▶ Aim
Take the listing from its first line through the line that contains "COL = S.collection" and please retype those lines exactly, leaving out the pictures.

▶ Data

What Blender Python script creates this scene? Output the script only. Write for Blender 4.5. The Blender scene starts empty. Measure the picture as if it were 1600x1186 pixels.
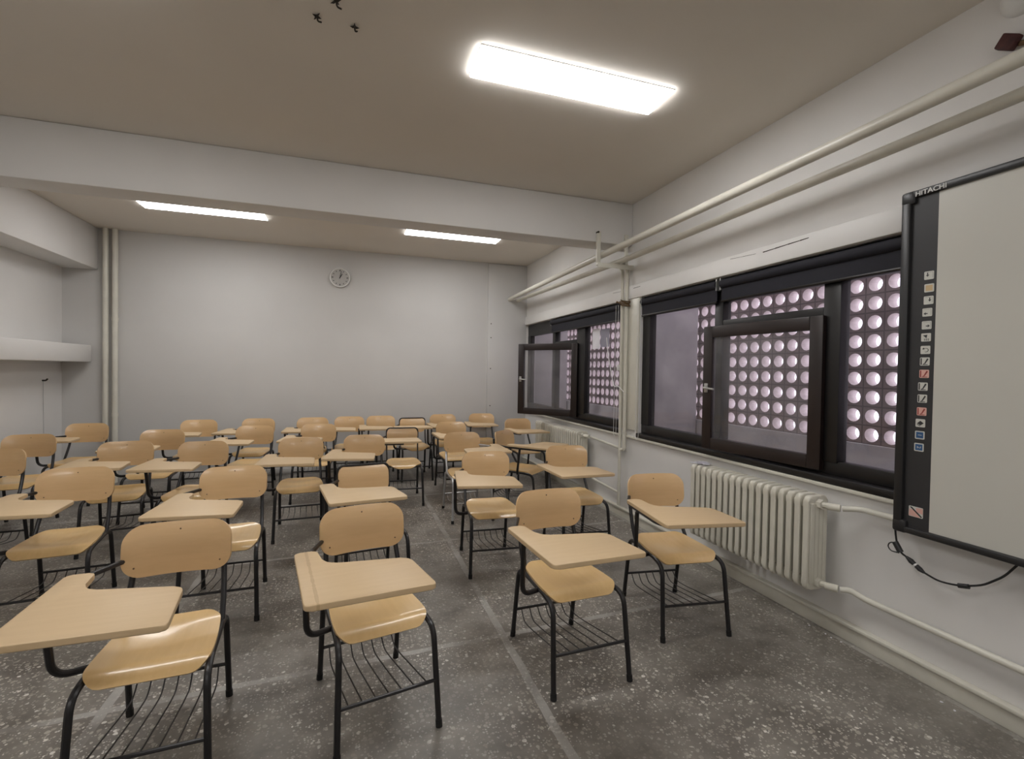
import bpy, bmesh, math, random
from mathutils import Vector, Matrix
random.seed(7)
S = bpy.context.scene
COL = S.collection

# ------------------------------------------------------------------ camera
IMG_W, FPX = 1600.0, 756.7
cd = bpy.data.cameras.new('camera'); cam = bpy.data.objects.new('camera', cd); COL.objects.link(cam)
cd.sensor_fit = 'HORIZONTAL'; cd.sensor_width = 36.0
cd.lens = FPX / IMG_W * 36.0; cd.clip_start = 0.02; cd.clip_end = 200
yw, pt, rl = math.radians(18.39), math.radians(-1.003), math.radians(0.915)
fw = Vector((math.sin(yw)*math.cos(pt), math.cos(yw)*math.cos(pt), math.sin(pt)))
rt0 = Vector((math.cos(yw), -math.sin(yw), 0)); up0 = rt0.cross(fw)
rt = rt0*math.cos(rl) + up0*math.sin(rl); up = -rt0*math.sin(rl) + up0*math.cos(rl)
M = Matrix((rt, up, -fw)).transposed().to_4x4(); M.translation = (0, 0, 1.496)
cam.matrix_world = M
S.camera = cam

# ------------------------------------------------------------------ world, light levels, exposure
PANEL_E = 23.0        # radiance of the LED ceiling panels
SKY = ((0.88, 0.84, 0.96, 1), 2.6)   # hazy daylight outside the windows
w = bpy.data.worlds.new('sky'); S.world = w; w.use_nodes = True
bg = w.node_tree.nodes['Background']; bg.inputs[0].default_value = SKY[0]; bg.inputs[1].default_value = SKY[1]
S.view_settings.view_transform = 'Standard'; S.view_settings.look = 'None'
S.view_settings.gamma = 1.0; S.view_settings.use_curve_mapping = False
S.view_settings.exposure = 0.0

# ------------------------------------------------------------------ room dimensions
XR, XL, YB, YF, H = 2.70, -3.40, 7.45, -2.30, 3.205
ZS, ZH = 0.86, 2.24          # window sill and head

# ------------------------------------------------------------------ materials
def nt_mat(name):
    m = bpy.data.materials.new(name); m.use_nodes = True
    return m, m.node_tree, m.node_tree.nodes['Principled BSDF']
def N(t, kind, **kw):
    n = t.nodes.new(kind)
    for k, v in kw.items(): setattr(n, k, v)
    return n
def ramp(t, fac, stops):
    r = N(t, 'ShaderNodeValToRGB'); e = r.color_ramp.elements
    while len(e) < len(stops): e.new(0.5)
    for el, (p, c) in zip(e, stops): el.position = p; el.color = c
    t.links.new(fac, r.inputs[0]); return r
def c4(c): return (c[0], c[1], c[2], 1)
def coords(t, scale=(1, 1, 1)):
    tc = N(t, 'ShaderNodeTexCoord'); mp = N(t, 'ShaderNodeMapping'); mp.inputs['Scale'].default_value = scale
    t.links.new(tc.outputs['Object'], mp.inputs[0]); return mp.outputs[0]
def noise(t, vec, scale, detail=4, rough=0.5):
    n = N(t, 'ShaderNodeTexNoise'); n.inputs['Scale'].default_value = scale
    n.inputs['Detail'].default_value = detail; n.inputs['Roughness'].default_value = rough
    t.links.new(vec, n.inputs['Vector']); return n.outputs[0]
def bump(t, p, h, s, d=0.002):
    b = N(t, 'ShaderNodeBump'); b.inputs['Strength'].default_value = s; b.inputs['Distance'].default_value = d
    t.links.new(h, b.inputs['Height']); t.links.new(b.outputs[0], p.inputs['Normal'])
def mottled(name, c, var=0.06, scale=3, rough=0.6, bumpy=0.0, bscale=60, spec=0.5):
    m, t, p = nt_mat(name); v = coords(t)
    n = noise(t, v, scale, 5)
    lo = [x*(1-var) for x in c]; hi = [min(1, x*(1+var)) for x in c]
    r = ramp(t, n, [(0.3, c4(lo)), (0.7, c4(hi))]); t.links.new(r.outputs[0], p.inputs['Base Color'])
    p.inputs['Roughness'].default_value = rough; p.inputs['Specular IOR Level'].default_value = spec
    if bumpy: bump(t, p, noise(t, v, bscale, 3), bumpy)
    return m
def wood(name, lo, hi, rough, axis='x', coat=0.0, streak=None):
    m, t, p = nt_mat(name)
    sc = {'x': (1.2, 22, 22), 'y': (22, 1.2, 22)}[axis]
    v = coords(t, sc)
    n = noise(t, v, 2.2, 6, 0.6)
    v2 = coords(t); n2 = noise(t, v2, 3.0, 3)
    mx = N(t, 'ShaderNodeMath', operation='MULTIPLY_ADD'); mx.inputs[1].default_value = 0.6; t.links.new(n, mx.inputs[0])
    ml = N(t, 'ShaderNodeMath', operation='MULTIPLY'); ml.inputs[1].default_value = 0.4; t.links.new(n2, ml.inputs[0])
    t.links.new(ml.outputs[0], mx.inputs[2])
    oi = N(t, 'ShaderNodeObjectInfo')
    ad = N(t, 'ShaderNodeMath', operation='MULTIPLY_ADD'); ad.inputs[1].default_value = 0.16; ad.inputs[2].default_value = -0.08
    t.links.new(oi.outputs['Random'], ad.inputs[0])
    sm = N(t, 'ShaderNodeMath', operation='ADD'); t.links.new(mx.outputs[0], sm.inputs[0]); t.links.new(ad.outputs[0], sm.inputs[1])
    r = ramp(t, sm.outputs[0], [(0.3, c4(lo)), (0.7, c4(hi))])
    out = r.outputs[0]
    if streak:                                   # a worn brown groove along the arm strip of one tablet
        tc = N(t, 'ShaderNodeTexCoord'); sp = N(t, 'ShaderNodeSeparateXYZ'); t.links.new(tc.outputs['Object'], sp.inputs[0])
        a = N(t, 'ShaderNodeMath', operation='ADD'); a.inputs[1].default_value = -streak; t.links.new(sp.outputs[0], a.inputs[0])
        b = N(t, 'ShaderNodeMath', operation='ABSOLUTE'); t.links.new(a.outputs[0], b.inputs[0])
        nn = noise(t, coords(t, (4, 14, 1)), 3, 4)
        q = N(t, 'ShaderNodeMath', operation='MULTIPLY'); q.inputs[1].default_value = 0.011; t.links.new(nn, q.inputs[0])
        ls = N(t, 'ShaderNodeMath', operation='LESS_THAN'); t.links.new(b.outputs[0], ls.inputs[0]); t.links.new(q.outputs[0], ls.inputs[1])
        ml2 = N(t, 'ShaderNodeMath', operation='MULTIPLY'); ml2.inputs[1].default_value = 0.3; t.links.new(ls.outputs[0], ml2.inputs[0])
        mix = N(t, 'ShaderNodeMix', data_type='RGBA'); t.links.new(ml2.outputs[0], mix.inputs[0]); t.links.new(out, mix.inputs[6])
        mix.inputs[7].default_value = (0.30, 0.17, 0.06, 1); out = mix.outputs[2]
    t.links.new(out, p.inputs['Base Color']); p.inputs['Roughness'].default_value = rough
    p.inputs['Coat Weight'].default_value = coat; p.inputs['Coat Roughness'].default_value = 0.14
    return m
def plain(name, c, rough=0.5, metal=0.0, var=0.05):
    m = mottled(name, c, var, 8, rough); m.node_tree.nodes['Principled BSDF'].inputs['Metallic'].default_value = metal
    return m
MT = {}
MT['wall'] = mottled('wall_paint', (0.735, 0.72, 0.70), 0.03, 1.2, 0.55, 0.15, 45)
MT['wall_grey'] = mottled('back_wall_grey_paint', (0.615, 0.605, 0.59), 0.03, 1.2, 0.55, 0.15, 45)
MT['wall_lower'] = mottled('window_wall_paint', (0.76, 0.745, 0.725), 0.04, 1.6, 0.5, 0.12, 40)
MT['ceil'] = mottled('ceiling_paint', (0.74, 0.695, 0.63), 0.03, 0.8, 0.8)
MT['cream'] = mottled('cream_gloss_paint', (0.66, 0.64, 0.56), 0.06, 6, 0.35)
MT['pipe'] = mottled('pipe_paint', (0.68, 0.66, 0.58), 0.07, 5, 0.35)
MT['black'] = plain('black_tube_metal', (0.012, 0.011, 0.012), 0.38)
MT['silver'] = plain('bare_steel', (0.55, 0.55, 0.56), 0.35, 0.8)
MT['rubber'] = plain('rubber', (0.01, 0.01, 0.01), 0.7)
MT['seat'] = wood('seat_beech', (0.70, 0.47, 0.21), (0.78, 0.54, 0.26), 0.32, 'y', 0.5)
MT['back'] = wood('back_beech', (0.67, 0.435, 0.215), (0.75, 0.50, 0.255), 0.33, 'x', 0.6)
MT['tab'] = wood('tablet_laminate', (0.64, 0.465, 0.27), (0.70, 0.52, 0.31), 0.45, 'x')
MT['tab_worn'] = wood('worn_tablet_laminate', (0.64, 0.465, 0.27), (0.70, 0.52, 0.31), 0.45, 'x', streak=-0.285)
MT['frame'] = mottled('window_frame_black', (0.009, 0.008, 0.008), 0.2, 6, 0.4)
MT['casement'] = mottled('casement_brown', (0.017, 0.010, 0.009), 0.2, 6, 0.42)
MT['blind'] = mottled('blind_navy_fabric', (0.010, 0.010, 0.017), 0.1, 30, 0.8)
MT['rad'] = mottled('radiator_enamel', (0.68, 0.655, 0.565), 0.05, 9, 0.35)
MT['steel'] = plain('dull_steel', (0.5, 0.5, 0.48), 0.35, 0.7)
MT['rust'] = mottled('rusty_wire', (0.13, 0.075, 0.03), 0.4, 30, 0.8)
MT['redbrown'] = mottled('oxide_clamp', (0.07, 0.02, 0.018), 0.4, 30, 0.7)
MT['screw'] = plain('screw_brown', (0.16, 0.09, 0.045), 0.5)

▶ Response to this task
What Blender Python script creates this scene? Output the script only. Write for Blender 4.5. The Blender scene starts empty. Measure the picture as if it were 1600x1186 pixels.
import bpy, bmesh, math, random
from mathutils import Vector, Matrix
random.seed(7)
S = bpy.context.scene
COL = S.collection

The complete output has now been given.